Traders saw an 82% probability that the Reserve Bank of Australia will maintain its benchmark interest rate at 2.5% this year, while odds of such an action were 54% at the end of September, according to swaps data by Bloomberg News. The central bank is pursuing an annual rate of inflation in the range between 2% and 3%, as it has reduced its benchmark rate by 2.25% to the current record low level since the fall of 2011.

The Australian dollar has appreciated 2.7% since October 1st, when the RBA said in its policy statement that the national currency was still weaker in comparison with levels recorded in April.

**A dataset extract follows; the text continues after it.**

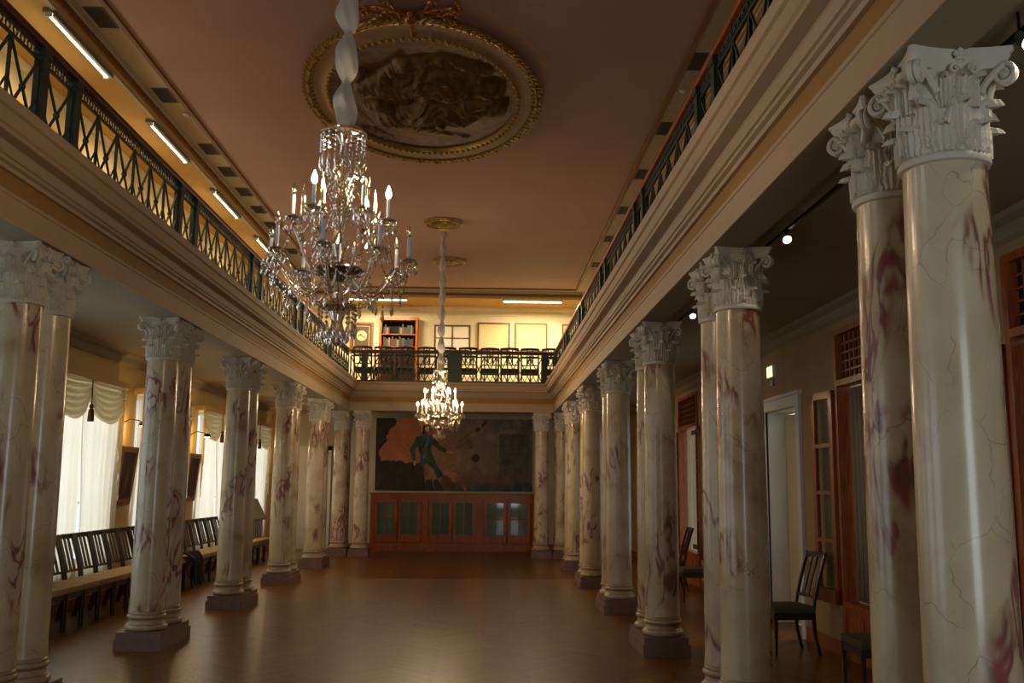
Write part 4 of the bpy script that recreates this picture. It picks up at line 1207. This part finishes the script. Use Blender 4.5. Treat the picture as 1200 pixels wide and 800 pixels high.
o = obj('cabinet_top', bbox(CX0-.03, CX1+.03, CY-.06, YW-.0, 1.40, 1.44, .008), M['woodC']); tag(o, 'continuous wooden top shelf over the three glazed cabinets', 'cabinet top', None, 'thing')
# tall pale door casings left of the cabinets
def end_door(n, x0, x1, lab=None):
    bm = bmesh.new(); box(bm, x0, x0+.09, YW-.05, YW, 0, 2.6); box(bm, x1-.09, x1, YW-.05, YW, 0, 2.6); box(bm, x0, x1, YW-.05, YW, 2.5, 2.6)
    box(bm, x0+.09, x1-.09, YW-.03, YW, 0, 2.5); box(bm, x0+.2, x1-.2, YW-.04, YW, .2, 1.0); box(bm, x0+.2, x1-.2, YW-.04, YW, 1.2, 2.3)
    struct('door_%d' % n, bm, M['white'])
end_door(2, -4.9, -3.95)
end_door(3, 2.0, 3.0)

# ------------------------------------------------------------------ right wall
bi = 20
for k, (a, b) in enumerate(BAY):
    nm = 'window_%d' % (bi+k)
    bm = bmesh.new(); X = WR
    box(bm, X-.03, X+.12, b-.07, b, .0, 3.26); box(bm, X-.03, X+.12, a, a+.07, 0, 3.26)
    a_, b_ = a+.07, b-.07
    box(bm, X-.03, X+.12, a_, b_, 2.68, 2.74); box(bm, X-.03, X+.12, a_, b_, 3.2, 3.26)
    box(bm, X+.0, X+.10, a_, b_, 0, .5); box(bm, X-.03, X+.12, a_, b_, .5, .55)
    for q in range(3): box(bm, X-.012, X, a+.12+.5*q, a+.5+.5*q, .12, .42)
    w = struct(nm, bm, M['woodB'])
    bm = bmesh.new(); box(bm, X+.05, X+.06, a+.07, b-.07, 2.74, 3.2)
    s = obj('grille_backing', bm, M['dark'], w)
    bm = bmesh.new()
    for q in range(1, 12): box(bm, X+.02, X+.045, a+.07+(b-a-.14)*q/12-.008, a+.07+(b-a-.14)*q/12+.008, 2.74, 3.2)
    for q in range(1, 5): box(bm, X+.02, X+.045, a+.07, b-.07, 2.74+.46*q/5-.008, 2.74+.46*q/5+.008)
    obj('grille', bm, M['woodB'], w)
    bm = bmesh.new(); L = b-a-.14; y0 = a+.07
    box(bm, X+.20, X+.24, y0+L*.48, y0+L*.54, .55, 2.68); box(bm, X+.20, X+.24, y0, y0+.05, .55, 2.68); box(bm, X+.20, X+.24, y0, b-.07, 2.6, 2.68); box(bm, X+.20, X+.24, y0, b-.07, .55, .63)
    obj('sash', bm, M['blackm'], w)
    obj('pane', bbox(X+.218, X+.222, y0, b-.07, .6, 2.65), M['glass'], w)
    obj('reveal', bbox(X+.10, X+.3, a, a+.02, .5, 2.7), M['wallR'], w)
# curtains inside the bays
for k, (a, b) in enumerate(BAY[:2]):
    for (p, q, mt, nm) in ((b-.42, b-.09, 'curtb', 'beige'), (b-.62, b-.44, 'curtd', 'brown'), (a+.1, b-.68, 'curtg', 'pale grey')):
        xx = WR+(.10 if nm != 'pale grey' else .16)
        bm = bmesh.new(); grid(bm, lambda u, v, p=p, q=q, xx=xx: (xx+.018*sin(u*(q-p)*60), p+(q-p)*u, .56+2.1*v), 40, 2)
        o = obj('bay_curtain', bm, M[mt], smooth='all'); shell(o, .004)
        tag(o, 'narrow %s curtain inside the %s wood-framed bay of the right wall' % (nm, 'nearest' if k == 0 else 'second'), 'curtain', 'curtains of the wood-framed bays', 'thing')
# folding glazed leaves standing open at the bays
def leaf_door(label, y, ang, sgn=1):
    t = thing('glazed_shutter', label, 'shutter', (WR-.04, y, .5), ang, 'open glazed shutter leaves of the right wall')
    W = .50; Hh = 2.15; bm = bmesh.new(); f = .075
    box(bm, -.02, .02, 0, f, 0, Hh); box(bm, -.02, .02, W-f, W, 0, Hh); box(bm, -.02, .02, 0, W, Hh-f, Hh); box(bm, -.02, .02, 0, W, 0, .14)
    for q in (1, 2, 3): z = .14+(Hh-f-.14)*q/4; box(bm, -.018, .018, f, W-f, z-.02, z+.02)
    obj('frame', bm, M['woodB'], t); obj('pane', bbox(-.003, .003, f, W-f, .14, Hh-f), M['glass'], t)
    return t
leaf_door('open orange-brown glazed shutter leaf between the white door and the nearer wooden bay', 9.82, rad(5))
leaf_door('open glazed shutter leaf at the nearest wooden bay, mostly behind the front columns', 6.52, rad(5))
leaf_door('open glazed shutter leaf at the far wooden bay, nearer of two', 14.65, rad(8))
leaf_door('open glazed shutter leaf at the far wooden bay, farther of two', 17.9, rad(8))
leaf_door('closed-looking glazed shutter leaf on the near side of the far wooden bay', 16.28, rad(172))
# white door
y0, y1 = DOOR; bm = bmesh.new(); X = WR
for (a, b, c, d) in ((y0-.12, y0, 0, 2.6), (y1, y1+.12, 0, 2.6), (y0-.12, y1+.12, 2.6, 2.72)): box(bm, X-.04, X+.02, a, b, c, d)
box(bm, X-.06, X+.02, y0-.16, y1+.16, 2.72, 2.76)
box(bm, X+.021, X+.3, y0, y0+.02, 0, 2.58); box(bm, X+.021, X+.3, y1-.02, y1, 0, 2.58); box(bm, X+.021, X+.3, y0+.001, y1-.001, 2.58, 2.6)
dr = struct('door_1', bm, M['white'])
def dleaf(yh, ang, w, mt, nm, hside):
    t = bpy.data.objects.new(nm, None); C.objects.link(t); t.parent = dr; t.location = (X+.26, yh, 0); t.rotation_euler = (0, 0, ang)
    bm = bmesh.new(); box(bm, -.02, .02, 0, w, .01, 2.57)
    for (z0, z1) in ((.2, .9), (1.05, 2.4)):
        for s in (-1, 1): box(bm, s*.02-.006, s*.02+.006, .1, w-.1, z0, z1)
    return t, bm
t, bm = dleaf(y0+.03, rad(-62), .62, 'cream', 'door_leaf', 1)
me_o = obj('leaf_panel', bm, M['white'], t)
bm = bmesh.new(); tube(bm, [(-.02, .56, 1.15), (-.07, .56, 1.15), (-.07, .45, 1.15)], .009); obj('handle', bm, M['blackm'], t)
t, bm = dleaf(y1-.03, rad(180+12), .62, 'cream', 'door_leaf', 1)
obj('leaf_panel', bm, M['cream'], t)
# room behind the door, brightened by an added overhead light
struct('wall_beyond_door', bbox(X+1.5, X+1.55, y0-1.2, y1+1.2, 0, 2.9), M['cream'])
struct('floor_beyond_door', bbox(X+.2, X+1.55, y0-1.2, y1+1.2, -.1, 0), M['parquet'])
struct('ceiling_beyond_door', bbox(X+.3, X+1.55, y0-1.2, y1+1.2, 2.9, 3.0), M['white'])
area('added_side_room_fill', (X+.9, y0+.6, 2.8), (0, 0, 0), .8, .8, 26, (1, .93, .8))  # added fill under the ceiling, brightens the far door leaf
# emergency light
t = thing('emergency_light', 'small glowing greenish emergency light above the white door', 'emergency light', (WR+.01, 11.95, 3.0))
obj('housing', bbox(-.06, 0, -.13, .13, 0, .17, .01), M['white'], t)
obj('lit_face', bbox(-.066, -.06, -.11, .11, .02, .15), M['exitl'], t)
obj('bracket', bbox(-.04, 0, -.03, .03, -.09, 0, .005), M['metal'], t)
# lighting track with spots
t = thing('lighting_track', 'thin dark lighting track under the right aisle ceiling', 'lighting track', (2.06, 2.5, ZA))
bm = bmesh.new(); bar(bm, (0, 0, -.09), (0, 18, -.09), .022); obj('rail', bm, M['blackm'], t)
for k in range(4):
    bm = bmesh.new(); bar(bm, (0, 1+4.2*k, -.09), (0, 1+4.2*k, 0), .008); obj('hanger', bm, M['blackm'], t)
for y, w in ((3.5, 'beside the nearest right capital'), (6.5, 'between the first and second right capitals'), (9.55, 'between the second and third right capitals')):
    t = thing('track_spotlight', 'small bright spotlight on the track %s' % w, 'spotlight', (2.06, y, ZA-.10), 0, 'spotlights on the right track')
    bm = bmesh.new(); lathe(bm, [(.015, 0), (.028, -.01), (.033, -.09), (.030, -.09), (.026, -.03)], 16, cap=False)
    Rm = Matrix.Rotation(rad(-48), 4, 'X')
    for v in bm.verts: v.co = Rm @ v.co
    obj('lamp_body', bm, M['metal'], t, smooth=35)
    bm = bmesh.new(); lathe(bm, [(.001, -.086), (.029, -.086), (.029, -.089), (.001, -.089)], 16, cap=False)
    for v in bm.verts: v.co = Rm @ v.co
    obj('lens', bm, M['spot'], t)
    l = bpy.data.lights.new('track_spot_light', 'SPOT'); l.energy = 4; l.color = (1, .85, .65); l.spot_size = 1.2; l.shadow_soft_size = .03
    o = bpy.data.objects.new('track_spot_light', l); C.objects.link(o); o.location = (2.1, y-.05, ZA-.2); o.rotation_euler = (0, rad(35), 0)

# chandelier light (the lit bulbs)
def bulb_light(x, y, z, e):
    l = bpy.data.lights.new('candle_bulb_light', 'POINT'); l.energy = e; l.color = (1, .76, .50); l.shadow_soft_size = .03
    o = bpy.data.objects.new('candle_bulb_light', l); C.objects.link(o); o.location = (x, y, z)
for k in (0, 1, 4): bulb_light(-.85+.27*cos(rad(5+60*k)), 5.45+.27*sin(rad(5+60*k)), 3.41, 4.5)
for k in (0, 1, 3, 4, 5): bulb_light(-.82+.27*cos(rad(5+60*k)), 17.42+.27*sin(rad(5+60*k)), 3.41, 8)
for k in (1, 3, 5, 7): bulb_light(-.82+.40*cos(rad(41+45*k)), 17.42+.40*sin(rad(41+45*k)), 3.16, 5)

# ------------------------------------------------------------------ world and view
w = bpy.data.worlds.new('world'); SC.world = w; w.use_nodes = True
w.node_tree.nodes['Background'].inputs[0].default_value = (.75, .88, 1, 1); w.node_tree.nodes['Background'].inputs[1].default_value = 1.2
SC.view_settings.view_transform = 'Standard'; SC.view_settings.look = 'None'; SC.view_settings.gamma = 1; SC.view_settings.exposure = 0
SC.view_settings.use_curve_mapping = False
SC.cycles.max_bounces = 8; SC.cycles.diffuse_bounces = 4; SC.cycles.glossy_bounces = 3; SC.cycles.transmission_bounces = 6; SC.cycles.transparent_max_bounces = 24
SC.cycles.caustics_reflective = False; SC.cycles.caustics_refractive = False
SC.cycles.sample_clamp_indirect = 4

However, this came in contrast with another statement on September 3rd, when the bank said that the exchange rate might “depreciate further over time”.

Additionally, today the Conference Board reported that its leading index for Australia, which is a key indicator in forecasting nations economic growth in a short term and intermediate term, dropped 0.2% in August, after climbing 0.2% in the preceding month.

In the mean time, the US dollar fell sharply against its major peers yesterday after the Department of Labor in the United States reported, that employers in the country added fewer than projected job positions in the month of September. The private sector added 148 000 jobs in September, below preliminary estimates of 180 000 positions, and following the revised 193 000 new jobs in August up from 169 000 previously. On the other hand, the rate of unemployment decreased to 7.2% in September, marking its lowest level since November 2008, from 7.3% in August. The jobs report came out 18 days behind its scheduled date, because of the partial government shutdown.

Elsewhere, the Aussie was gaining 0.66% against the kiwi dollar, with AUD/NZD cross trading at 1.1482 at 8:33 GMT, after the pair reached its highest point since September 12th at 1.1495. EUR/AUD cross was gaining 0.59% on a daily basis to trade at 1.4285 at 8:37 GMT.